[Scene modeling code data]
_ _ _ _ _ _ _
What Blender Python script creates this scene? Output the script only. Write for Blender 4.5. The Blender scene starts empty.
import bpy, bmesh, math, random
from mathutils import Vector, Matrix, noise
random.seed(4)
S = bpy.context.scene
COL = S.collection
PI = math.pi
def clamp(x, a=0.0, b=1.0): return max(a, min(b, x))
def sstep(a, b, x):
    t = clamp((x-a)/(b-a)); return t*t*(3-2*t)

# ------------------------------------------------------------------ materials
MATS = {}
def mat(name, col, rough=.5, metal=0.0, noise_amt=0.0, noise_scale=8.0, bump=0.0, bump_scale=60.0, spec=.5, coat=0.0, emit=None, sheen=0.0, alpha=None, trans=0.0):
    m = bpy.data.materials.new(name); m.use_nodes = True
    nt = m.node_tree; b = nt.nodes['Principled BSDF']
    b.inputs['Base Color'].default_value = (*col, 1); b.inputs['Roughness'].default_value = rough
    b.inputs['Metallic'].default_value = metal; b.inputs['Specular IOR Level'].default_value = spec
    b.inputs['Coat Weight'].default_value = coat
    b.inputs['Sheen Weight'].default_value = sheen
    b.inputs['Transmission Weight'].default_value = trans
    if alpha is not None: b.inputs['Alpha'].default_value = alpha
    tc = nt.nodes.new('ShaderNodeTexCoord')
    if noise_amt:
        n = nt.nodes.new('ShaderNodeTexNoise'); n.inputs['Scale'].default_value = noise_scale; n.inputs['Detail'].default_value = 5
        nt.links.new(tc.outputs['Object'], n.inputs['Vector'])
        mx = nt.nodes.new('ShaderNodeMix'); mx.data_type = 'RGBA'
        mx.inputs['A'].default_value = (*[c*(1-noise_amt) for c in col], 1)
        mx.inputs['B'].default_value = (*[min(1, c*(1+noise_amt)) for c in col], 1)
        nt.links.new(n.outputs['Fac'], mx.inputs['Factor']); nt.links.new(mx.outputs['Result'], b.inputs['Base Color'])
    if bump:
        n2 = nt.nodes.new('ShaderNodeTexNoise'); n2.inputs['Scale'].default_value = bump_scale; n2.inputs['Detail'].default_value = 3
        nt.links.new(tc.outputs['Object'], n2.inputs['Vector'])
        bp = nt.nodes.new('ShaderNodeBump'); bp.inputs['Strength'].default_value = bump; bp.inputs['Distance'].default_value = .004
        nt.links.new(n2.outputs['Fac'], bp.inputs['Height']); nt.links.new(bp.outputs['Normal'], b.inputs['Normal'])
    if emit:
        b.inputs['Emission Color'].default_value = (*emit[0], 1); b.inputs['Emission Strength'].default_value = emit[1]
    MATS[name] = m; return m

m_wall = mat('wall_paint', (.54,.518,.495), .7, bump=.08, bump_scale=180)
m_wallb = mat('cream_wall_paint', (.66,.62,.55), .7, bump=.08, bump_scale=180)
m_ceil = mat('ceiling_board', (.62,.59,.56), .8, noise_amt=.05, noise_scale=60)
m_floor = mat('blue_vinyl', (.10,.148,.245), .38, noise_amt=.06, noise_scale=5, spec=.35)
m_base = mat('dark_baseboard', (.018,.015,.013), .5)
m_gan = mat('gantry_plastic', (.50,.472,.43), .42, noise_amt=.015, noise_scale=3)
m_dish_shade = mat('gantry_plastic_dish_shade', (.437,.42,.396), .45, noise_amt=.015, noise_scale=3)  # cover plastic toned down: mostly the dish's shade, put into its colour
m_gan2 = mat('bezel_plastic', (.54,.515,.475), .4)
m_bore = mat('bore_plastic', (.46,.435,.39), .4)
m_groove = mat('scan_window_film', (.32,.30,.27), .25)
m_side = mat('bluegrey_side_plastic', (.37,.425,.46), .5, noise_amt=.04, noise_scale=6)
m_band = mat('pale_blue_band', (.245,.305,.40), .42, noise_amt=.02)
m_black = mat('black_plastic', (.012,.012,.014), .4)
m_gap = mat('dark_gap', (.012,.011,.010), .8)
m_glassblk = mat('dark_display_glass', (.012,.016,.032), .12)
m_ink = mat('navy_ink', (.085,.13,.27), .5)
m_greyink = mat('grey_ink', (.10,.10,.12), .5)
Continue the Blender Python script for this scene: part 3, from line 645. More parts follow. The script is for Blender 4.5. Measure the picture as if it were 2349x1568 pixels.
_ _ _ _ _ _ _
-- WHAT YOU HAVE TO DO --
Each entry above is to be set down again in exactly the same words.

-- TASK ANSWER --
What Blender Python script creates this scene? Output the script only. Write for Blender 4.5. The Blender scene starts empty.
import bpy, bmesh, math, random
from mathutils import Vector, Matrix, noise
random.seed(4)
S = bpy.context.scene
COL = S.collection
PI = math.pi
def clamp(x, a=0.0, b=1.0): return max(a, min(b, x))
def sstep(a, b, x):
    t = clamp((x-a)/(b-a)); return t*t*(3-2*t)

# ------------------------------------------------------------------ materials
MATS = {}
def mat(name, col, rough=.5, metal=0.0, noise_amt=0.0, noise_scale=8.0, bump=0.0, bump_scale=60.0, spec=.5, coat=0.0, emit=None, sheen=0.0, alpha=None, trans=0.0):
    m = bpy.data.materials.new(name); m.use_nodes = True
    nt = m.node_tree; b = nt.nodes['Principled BSDF']
    b.inputs['Base Color'].default_value = (*col, 1); b.inputs['Roughness'].default_value = rough
    b.inputs['Metallic'].default_value = metal; b.inputs['Specular IOR Level'].default_value = spec
    b.inputs['Coat Weight'].default_value = coat
    b.inputs['Sheen Weight'].default_value = sheen
    b.inputs['Transmission Weight'].default_value = trans
    if alpha is not None: b.inputs['Alpha'].default_value = alpha
    tc = nt.nodes.new('ShaderNodeTexCoord')
    if noise_amt:
        n = nt.nodes.new('ShaderNodeTexNoise'); n.inputs['Scale'].default_value = noise_scale; n.inputs['Detail'].default_value = 5
        nt.links.new(tc.outputs['Object'], n.inputs['Vector'])
        mx = nt.nodes.new('ShaderNodeMix'); mx.data_type = 'RGBA'
        mx.inputs['A'].default_value = (*[c*(1-noise_amt) for c in col], 1)
        mx.inputs['B'].default_value = (*[min(1, c*(1+noise_amt)) for c in col], 1)
        nt.links.new(n.outputs['Fac'], mx.inputs['Factor']); nt.links.new(mx.outputs['Result'], b.inputs['Base Color'])
    if bump:
        n2 = nt.nodes.new('ShaderNodeTexNoise'); n2.inputs['Scale'].default_value = bump_scale; n2.inputs['Detail'].default_value = 3
        nt.links.new(tc.outputs['Object'], n2.inputs['Vector'])
        bp = nt.nodes.new('ShaderNodeBump'); bp.inputs['Strength'].default_value = bump; bp.inputs['Distance'].default_value = .004
        nt.links.new(n2.outputs['Fac'], bp.inputs['Height']); nt.links.new(bp.outputs['Normal'], b.inputs['Normal'])
    if emit:
        b.inputs['Emission Color'].default_value = (*emit[0], 1); b.inputs['Emission Strength'].default_value = emit[1]
    MATS[name] = m; return m

m_wall = mat('wall_paint', (.54,.518,.495), .7, bump=.08, bump_scale=180)
m_wallb = mat('cream_wall_paint', (.66,.62,.55), .7, bump=.08, bump_scale=180)
m_ceil = mat('ceiling_board', (.62,.59,.56), .8, noise_amt=.05, noise_scale=60)
m_floor = mat('blue_vinyl', (.10,.148,.245), .38, noise_amt=.06, noise_scale=5, spec=.35)
m_base = mat('dark_baseboard', (.018,.015,.013), .5)
m_gan = mat('gantry_plastic', (.50,.472,.43), .42, noise_amt=.015, noise_scale=3)
m_dish_shade = mat('gantry_plastic_dish_shade', (.437,.42,.396), .45, noise_amt=.015, noise_scale=3)  # cover plastic toned down: mostly the dish's shade, put into its colour
m_gan2 = mat('bezel_plastic', (.54,.515,.475), .4)
m_bore = mat('bore_plastic', (.46,.435,.39), .4)
m_groove = mat('scan_window_film', (.32,.30,.27), .25)
m_side = mat('bluegrey_side_plastic', (.37,.425,.46), .5, noise_amt=.04, noise_scale=6)
m_band = mat('pale_blue_band', (.245,.305,.40), .42, noise_amt=.02)
m_black = mat('black_plastic', (.012,.012,.014), .4)
m_gap = mat('dark_gap', (.012,.011,.010), .8)
m_glassblk = mat('dark_display_glass', (.012,.016,.032), .12)
m_ink = mat('navy_ink', (.085,.13,.27), .5)
m_greyink = mat('grey_ink', (.10,.10,.12), .5)
Continue the Blender Python script for this scene: part 3, from line 645. More parts follow. The script is for Blender 4.5. Measure the picture as if it were 2349x1568 pixels.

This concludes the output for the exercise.